The cast is largely great. I particularly like Gareth Thomas as Kalendorf, though I hope he gets more to do in series two. Sarah Mowat is excellent, she teeters between likeable and unsympathetic perfectly. And the guy who plays Alby Brook manages to make a somewhat stock character come to life.

What I really miss is the early 2000s Big Finish sound design. It's funny that when Briggs became the head honcho, the company largely moved away from this style. I don't know if I have the vocab to support my claims, but it's not doing the "episode of the new show without pictures" style that dominates now, but it has a real tactile feel to it. I miss those clunky Nick Briggs space doors opening and closing! When you listen to a piece of sound design and music by early 2000s Nick, you live it. I much prefer the "moody noise" style of music to the "orchestral warblings" that dominate Big Finish now. All those clunking doors and electronic dings... beautiful!

Even the covers are unique and beautiful; again, a lot of 2020s Big Finish product looks samey, all photoshopped floating heads, but from the moment you pick up the CD (or open up your download, I guess), you know you're in for something different here.

I also miss that early 2000s "Big Finish universe" feel; it's not distracting, but in addition to the ties to the main range Dalek Empire stories, we also get ties to The Sirens of Time (the Knights of Velyshaa) and Sword of Orion (the Garazone sector... complete with the notorious cell phone ring!).

Dalek Empire II: Dalek War

Dalek War is less focused than the original Dalek Empire but I still enjoyed it a lot. Like in a good movie, we actually don't know these characters—Kalendorf, Suz, Alby—very well in the sense that we've only spent a few hours with them, but in actuality you become quite attached to them, which really makes the ending quite effective. Maybe it's because I was an emotional wreck for other reasons at the time, but I teared up a bit at Kal and Suz's final scene in Dalek Empire II. Would not have expected that of a Nick Briggs script, to be honest.

What Is a Dalek?

Surely the best Doctor Who monsters "mean" something beyond the literal.

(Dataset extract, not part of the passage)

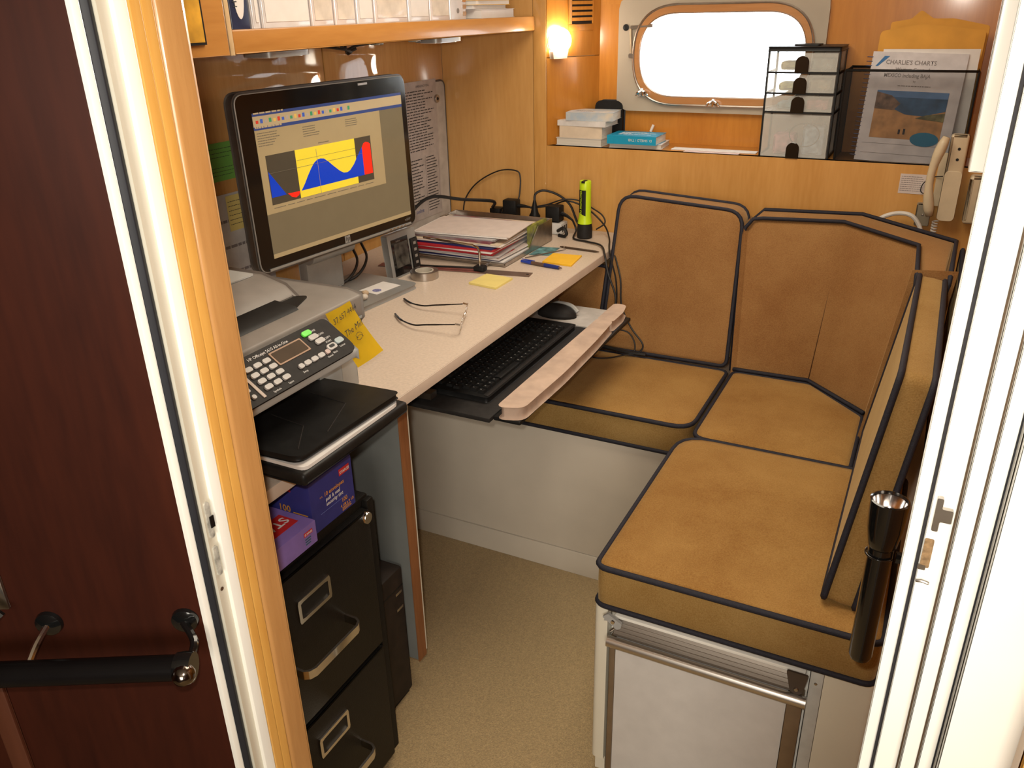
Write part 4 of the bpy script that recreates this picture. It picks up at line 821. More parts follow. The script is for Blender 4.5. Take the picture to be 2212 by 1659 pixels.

A Sontaran, for example, is over-the-top patriotism and militarism; hardly subtle, but a good Sontaran story does something thematically with this. (Part of the reason they work so well in the Crimean War in Flux, for example.) A Cyberman can represent ideas about transhumanism or conformity—the monster doesn't have to be the same thing in every story.

Daleks are often stand-ins for fascism and/or xenophobia; in the original series, this is probably most clear in their first and last stories, The Daleks and Remembrance of the Daleks. The latter, in particular, makes it very obvious by having the Daleks team up with humans who think England should have allied with the Nazis during World War II!

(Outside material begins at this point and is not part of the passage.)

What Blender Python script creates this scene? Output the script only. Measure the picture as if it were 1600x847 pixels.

I spent a lot of the first two series thinking about what the Daleks "mean" for Nick Briggs. Though there are flashes of Daleks-as-fascists here, that's not really his mode. So what is it? The ending drove home that they are humanity's need for conflict, for war (what, if we want to get pretentious, literary theorist Elana Gomel calls "the violent sublime"). The frame story of DE II makes it clear that the Daleks will always be with us, they will always comes back-- just as war always comes back. The flip-flopping of who is on whose side in DE II shows that someone will always be fighting someone else, and Kalendorf's story in particular shows that if he wasn't fighting the Daleks, he would be fighting someone. The Daleks always return, because humanity always returns to violence. It's bleak, but hey, it's Nick Briggs writing a universe (essentially) without the Doctor, of course it's bleak.